Dzating manungsa luwih tuwa
tinimbang sifating Allah
—Ronggawarsita.
Syahdan, di wilayah Magetan dan Madiun, Jawa Timur, terdapat sebuah kisah tentang diaspora segolongan orang yang menjadi simpul darah dari tiga kerajaan di pulau Jawa: Pajajaran, Cirebon, dan Mataram Islam.
Secara politis, mereka berdiaspora ketika kerajaan Mataram Islam tengah mengalami beberapa kali pergolakan: penumpasan gerakan para ulama yang berpusat di Tembayat oleh Sultan Agung dari Mataram pada tahun 1630 (yang kemudian diteruskan dengan pembangunan kompleks pemakaman Sunan Tembayat oleh raja yang sama pada tahun 1633 sebagai sebentuk wujud rekonsiliasi), peristiwa “bedhahing Plered” atau Perang Trunajaya pada tahun 1677, dan Perang Jawa pada tahun 1825-1830).
Namun, bagi saya, ternyata bukan semata tersebab perang, diaspora para ulama yang merupakan campuran darah Pajajaran-Cirebon-Mataram Islam itu juga menyingkapkan sebuah persebaran “spiritualitas” yang berkecenderungan lebih ekologis-humanis atau tak semata menempatkan Tuhan sebagai sosok yang sama sekali asing.
Beberapa di antara ulama diaspora itu adalah Ki Ageng Kembang Sore (Pacalan, Magetan), Ki Ageng Rendeng (Kincang, Madiun), dan Kyai Dalangan (Jiwan, Madiun).
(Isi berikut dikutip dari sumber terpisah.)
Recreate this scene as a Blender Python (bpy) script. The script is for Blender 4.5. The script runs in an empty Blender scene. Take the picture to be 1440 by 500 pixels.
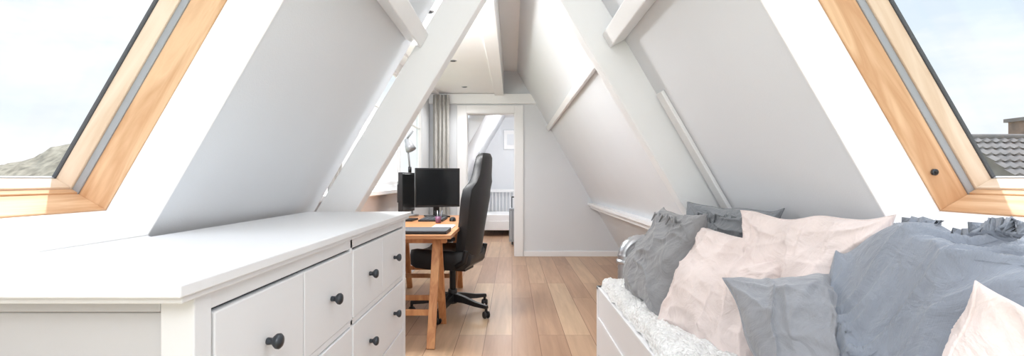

Mereka semuanya itu dikenal sebagai para penganut ataupun pembabar tarekat Syattariyah-Akmaliyah yang mendominasi spiritualitas di Jawa sejak abad ke-17 dan kemudian identik dengan tarekat Perang Jawa yang dikobarkan oleh Sang Heru Cakra atau Pangeran Dipanegara.
Dengan merujuk pada gelar atau nama, ulama-ulama itu memang terkesan dekat dengan alam dan manusia. Taruhlah Ki Ageng Kembang Sore yang konon ketika pagi menyemai benih ataupun menanam, sore pun akan berbunga. Atau Ki Ageng Rendeng yang konon dapat mendatangkan hujan semau-maunya tak peduli ketika musim pun tengah kemarau. Pun Kyai Dalangan yang konon merupakan keturunan ulama-kelana Cirebon, Syarif Muhammad atau Pangeran Pamelekaran yang dikenal pula sebagai Pangeran Dalang. Ketiganya, konon, dianggap dekat dengan kalangan petani yang saban harinya berurusan dengan alam.
Dalam tradisi Syattariyah, Akmaliyah, dan juga kejawen (mengingat kedua tarekat itu memang terkenal lekat dengan kebudayaan Jawa), Tuhan memang lebih banyak dihayati sebagai sebuah kehidupan (Urip). Maka ketika Tuhan itu lebih dihayati sebagai sebuah kehidupan, Ia sama sekali tak lepas dari diri kita dan juga lingkungan di sekitar kita.
Dalam bahasa agama, barangkali konsepsi semacam itu dikenal sebagai sifat imanen Tuhan yang konon mendasari doktrin tasawuf dan tarekat. Namun, di Jawa, ketika kehidupan itu dinyatakan sudah bangkit, transendensi dan imanensi itu sudah tak lagi berlaku. Hal ini kerap diungkapkan oleh para dalang wayang sebagai “jauh tanpa bayangan, dekat tanpa senggolan,” yang jelas-jelas dapat dipahami sebagai tak transenden ataupun imanen.
Dengan demikian, ketika transendensi Tuhan dapat membuahkan sebentuk radikalisme keagamaan (kesan kebengisan dari sifat keagungan Tuhan) dan imanensi Tuhan dapat melahirkan permisifisme keagamaan (kesan keindahan ataupun kebebasan namun minim komitmen), maka spiritualitas Ki Ageng Kembang Sore, Ki Ageng Rendeng, dan Kyai Dalangan, yang berupaya Njumenengake Urip atau menyemai kehidupan, mengayun di antara keduanya, dan terbuhul pada istilah “Ingsun” dimana secara etis bahwa segala hal yang terjadi dalam kehidupan adalah tergantung padanya.